„Die Transformation ist ein deutlich größerer und längerer Prozess, als alle bisher bekannten und erlebten Strukturwandel“, sagt Jörg Hofmann, Erster Vorsitzender der IG Metall. Die besondere Herausforderung bei der Transformation sei, dass der Weg von Zustand A zu Zustand B nicht vorgegeben ist. Vielmehr sei Transformation die Frage, wie der Weg aussehen soll. Das wäre eine Herausforderung, aber auch eine Chance, eine Chance, um die ökologische Transformation fair, sozial und demokratisch zu gestalten, so Hofmann.
Die Transformation hin zur Klimaneutralität findet in vielen Branchen der IG Metall statt, zum Beispiel in der Grundstoffindustrie, in der Energieversorgung oder in der Automobilindustrie. Eine ihrer zentralen Dimensionen ist neben der Energiewende die Mobilitätswende. Dazu hat die IG Metall nun ein Debattenpapier erstellt.
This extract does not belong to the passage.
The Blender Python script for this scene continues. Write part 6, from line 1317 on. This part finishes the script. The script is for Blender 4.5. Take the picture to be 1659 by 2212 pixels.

Input lieferten Betriebsrätinnen und Betriebsräte, Vertrauensleute sowie Expertinnen und Experten aus Wissenschaft und Wirtschaft bei mehreren Regional- und Online-Konferenzen, die die IG Metall in den vergangenen Monaten durchführte. Im Oktober wird die IG Metall sich bei ihrem Gewerkschaftstag Ziele für die kommenden vier Jahre setzen. Das Debattenpapier soll dafür die Diskussionsgrundlage bieten, wie die Gewerkschaft die Mobilitätswende konkret in den kommenden Jahren mitgestalten möchte.
Vielfalt statt Grabenkämpfe
Erschwert wird die Transformation durch hohen Zeitdruck. Die Schäden durch die Veränderung des Klimas werden jedes Jahr deutlicher, wir stecken bereits mitten in der Klimakrise. Es sind nicht mehr viele Jahre bis Deutschland klimaneutral sein will: Treibhausgasneutralität bis 2045 ist die Vorgabe. Dabei hat besonders der Verkehr noch einen Großteil der Strecke dahin vor sich. Bislang erreicht der Verkehr die im Klimaschutzgesetz für ihn vorgegeben Zwischenziele nicht. Ein Bremser ist, dass unterschiedlich Bereiche der Mobilität gegeneinander antreten auch im Kampf um die Aufmerksamkeit der Politik sowie Fördermittel und Investitionen: Schiene gegen Straße gegen Radweg gegen Binnenschifffahrt und Luftverkehr. Neue Antriebsarten und Mobilitätskonzepte gegen Mobilitätsverzicht. Schnell wird es dann zu einer ideologischen Diskussion und Grabenkämpfen. „Mit dem Debattenpapier wollen wir die Leute in der Debatte aus den Gräben herausholen“, erklärt Ralph Obermauer, Leiter der Stabsstelle Mobilität und Fahrzeugbau in der IG Metall. Der Metaller verdeutlicht, warum es nicht nur in eine Richtung gehen darf, sondern mehrere Wege gleichzeitig beschritten werden müssen: „Es braucht jetzt viele Maßnahmen gleichzeitig: Verlagerung von Verkehr auf die Schiene, Ausbau des öffentlichen Personenverkehrs, Vernetzung der Transportmittel und vor allem neue Antriebe für den PKW Verkehr und den Straßengüterverkehr durch LKW, der in den kommenden Jahren eher zunehmen, statt abnehmen wird“, so Obermauer.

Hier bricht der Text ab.